O Manchete RJ também entrou em contato com a Enel, antiga Ampla. Em nota, a empresa afirmou que está cumprindo a decisão judicial desde que foi intimada:
“A Enel Distribuição Rio informa que está cumprindo a decisão judicial que determinou a demolição do prédio da Rua Treze de Maio, 150, em Campos dos Goytacazes. A distribuidora esclarece que, tão logo foi intimada, iniciou as tratativas com os órgãos municipais para cumprimento da decisão.”
O advogado Ademir Martins, especialista em Direito Imobiliário, foi consultado pelo Manchete RJ e informou que o imóvel em questão está constituído na forma de propriedade em condomínio, o que torna solidaria a responsabilidade na preservação ou demolição do bem.

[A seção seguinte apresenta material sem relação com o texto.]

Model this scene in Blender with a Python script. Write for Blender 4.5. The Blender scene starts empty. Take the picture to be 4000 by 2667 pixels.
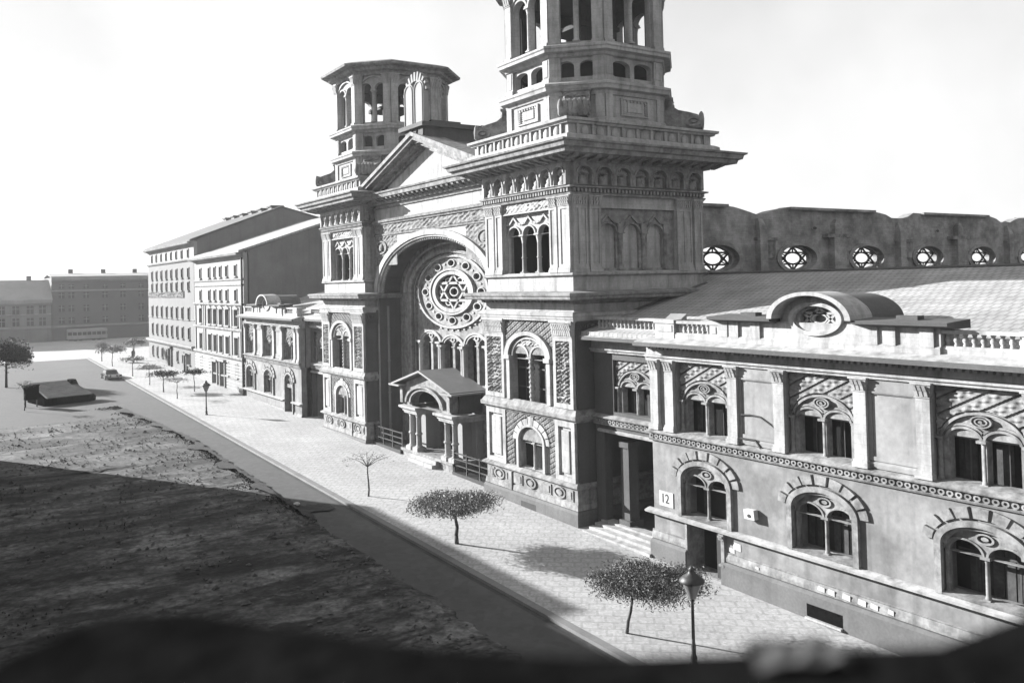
import bpy, bmesh, math, random
from mathutils import Vector, Matrix, noise as mnoise
from mathutils.geometry import tessellate_polygon
random.seed(7)
PI = math.pi
R_ = math.radians
sc = bpy.context.scene
col = sc.collection

# ---------------------------------------------------------------- camera, sky, sun
CAM = Vector((-28.577, -36.916, 13.0))
cd = bpy.data.cameras.new("camera"); cam = bpy.data.objects.new("camera", cd); col.objects.link(cam)
rx = Vector((0.84393721, -0.53596908, -0.02251947)); ry = Vector((0.00660569, -0.03159315, 0.99947898)); rz = Vector((-0.53640129, -0.84364626, -0.02312219))
cam.matrix_world = Matrix(((rx.x, ry.x, rz.x, CAM.x), (rx.y, ry.y, rz.y, CAM.y), (rx.z, ry.z, rz.z, CAM.z), (0, 0, 0, 1)))
cd.sensor_width = 36; cd.lens = 30.76; cd.shift_x = 0.0183; cd.shift_y = -0.0764
cd.clip_start = 0.02; cd.clip_end = 3000
cd.dof.use_dof = True; cd.dof.focus_distance = 55; cd.dof.aperture_fstop = 2.2
sc.camera = cam
SUNDIR = Vector((3.7, -5.83, -2.4)).normalized()
wd = bpy.data.worlds.new("World"); sc.world = wd; wd.use_nodes = True
nt = wd.node_tree; bg = nt.nodes["Background"]
sky = nt.nodes.new("ShaderNodeTexSky"); sky.sky_type = 'NISHITA'; sky.sun_disc = False
sky.sun_elevation = math.asin(-SUNDIR.z); sky.sun_rotation = math.atan2(-SUNDIR.x, -SUNDIR.y)
sky.air_density = 1.0; sky.dust_density = 2.5; sky.ozone_density = 1.0
bw = nt.nodes.new("ShaderNodeRGBToBW"); nt.links.new(sky.outputs[0], bw.inputs[0])
tc = nt.nodes.new("ShaderNodeTexCoord"); ns = nt.nodes.new("ShaderNodeTexNoise"); ns.inputs["Scale"].default_value = 2.4; ns.inputs["Detail"].default_value = 5
nt.links.new(tc.outputs["Generated"], ns.inputs["Vector"])
rm = nt.nodes.new("ShaderNodeMapRange"); rm.inputs[1].default_value = .38; rm.inputs[2].default_value = .62; rm.inputs[3].default_value = .86; rm.inputs[4].default_value = 1.12
nt.links.new(ns.outputs["Fac"], rm.inputs[0])
veil = nt.nodes.new("ShaderNodeMath"); veil.operation = 'MULTIPLY_ADD'; veil.inputs[1].default_value = .16; veil.inputs[2].default_value = 3.75; nt.links.new(bw.outputs[0], veil.inputs[0])   # thin bright overcast veil over the clear sky
mu = nt.nodes.new("ShaderNodeMath"); mu.operation = 'MULTIPLY'; nt.links.new(veil.outputs[0], mu.inputs[0]); nt.links.new(rm.outputs[0], mu.inputs[1])
nt.links.new(mu.outputs[0], bg.inputs["Color"]); bg.inputs["Strength"].default_value = 0.053
sl = bpy.data.lights.new("sun", 'SUN'); sl.energy = 5.0; sl.angle = R_(0.5); sl.color = (1, 1, 1)
so = bpy.data.objects.new("sun", sl); so.rotation_euler = SUNDIR.to_track_quat('-Z', 'Y').to_euler(); col.objects.link(so)
vs = sc.view_settings; vs.view_transform = 'Standard'; vs.look = 'None'; vs.gamma = 1; vs.exposure = 2.0

# ---------------------------------------------------------------- materials (grey tones: the photograph is black and white)
def material(name, base, rough=.85, var=.25, scale=.7, fine=9., bump=.15, streak=0., spec=.3, dark=None, dist=.02):
    base *= .64
    m = bpy.data.materials.new(name); m.use_nodes = True; t = m.node_tree; n = t.nodes; L = t.links
    b = n["Principled BSDF"]; b.inputs["Roughness"].default_value = rough; b.inputs["Specular IOR Level"].default_value = spec
    g = n.new("ShaderNodeNewGeometry")
    n1 = n.new("ShaderNodeTexNoise"); n1.inputs["Scale"].default_value = scale; n1.inputs["Detail"].default_value = 6; n1.inputs["Roughness"].default_value = .62
    L.new(g.outputs["Position"], n1.inputs["Vector"])
    r = n.new("ShaderNodeMapRange"); r.inputs[1].default_value = .3; r.inputs[2].default_value = .7; r.inputs[3].default_value = base*(1-var); r.inputs[4].default_value = base*(1+var)
    L.new(n1.outputs["Fac"], r.inputs[0]); out = r.outputs[0]
    n2 = n.new("ShaderNodeTexNoise"); n2.inputs["Scale"].default_value = fine; n2.inputs["Detail"].default_value = 4
    L.new(g.outputs["Position"], n2.inputs["Vector"])
    r2 = n.new("ShaderNodeMapRange"); r2.inputs[1].default_value = .3; r2.inputs[2].default_value = .7; r2.inputs[3].default_value = 1-var*.5; r2.inputs[4].default_value = 1+var*.4
    L.new(n2.outputs["Fac"], r2.inputs[0])
    mm = n.new("ShaderNodeMath"); mm.operation = 'MULTIPLY'; L.new(out, mm.inputs[0]); L.new(r2.outputs[0], mm.inputs[1]); out = mm.outputs[0]
    if streak:
        mp = n.new("ShaderNodeMapping"); mp.inputs["Scale"].default_value = (2.2, 2.2, .16); L.new(g.outputs["Position"], mp.inputs["Vector"])
        n3 = n.new("ShaderNodeTexNoise"); n3.inputs["Scale"].default_value = 1.1; n3.inputs["Detail"].default_value = 5; L.new(mp.outputs[0], n3.inputs["Vector"])
        r3 = n.new("ShaderNodeMapRange"); r3.inputs[1].default_value = .5; r3.inputs[2].default_value = .78; r3.inputs[3].default_value = 1; r3.inputs[4].default_value = 1-streak
        L.new(n3.outputs["Fac"], r3.inputs[0]); m3 = n.new("ShaderNodeMath"); m3.operation = 'MULTIPLY'; L.new(out, m3.inputs[0]); L.new(r3.outputs[0], m3.inputs[1]); out = m3.outputs[0]
    L.new(out, b.inputs["Base Color"])
    if bump:
        bp = n.new("ShaderNodeBump"); bp.inputs["Strength"].default_value = bump; bp.inputs["Distance"].default_value = dist
        L.new(n2.outputs["Fac"], bp.inputs["Height"]); L.new(bp.outputs[0], b.inputs["Normal"])
    m["out"] = "x"
    return m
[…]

“A toda evidencia trata-se de condomínio edilício, que pela lei a propriedade é constituída em frações do terreno, isso implica que todos os co-proprietários são responsáveis pela manutenção e pela demolição de forma solidaria se assim for o entendimento das autoridades. Acredito que eventual discussão sobre o grau de responsabilidade de cada co-proprietário será discutido em ação própria manejada por estes, justamente, postulando direito de regresso caso alguém se sinta prejudicado em decorrência de ter arcado com os custos da demolição”.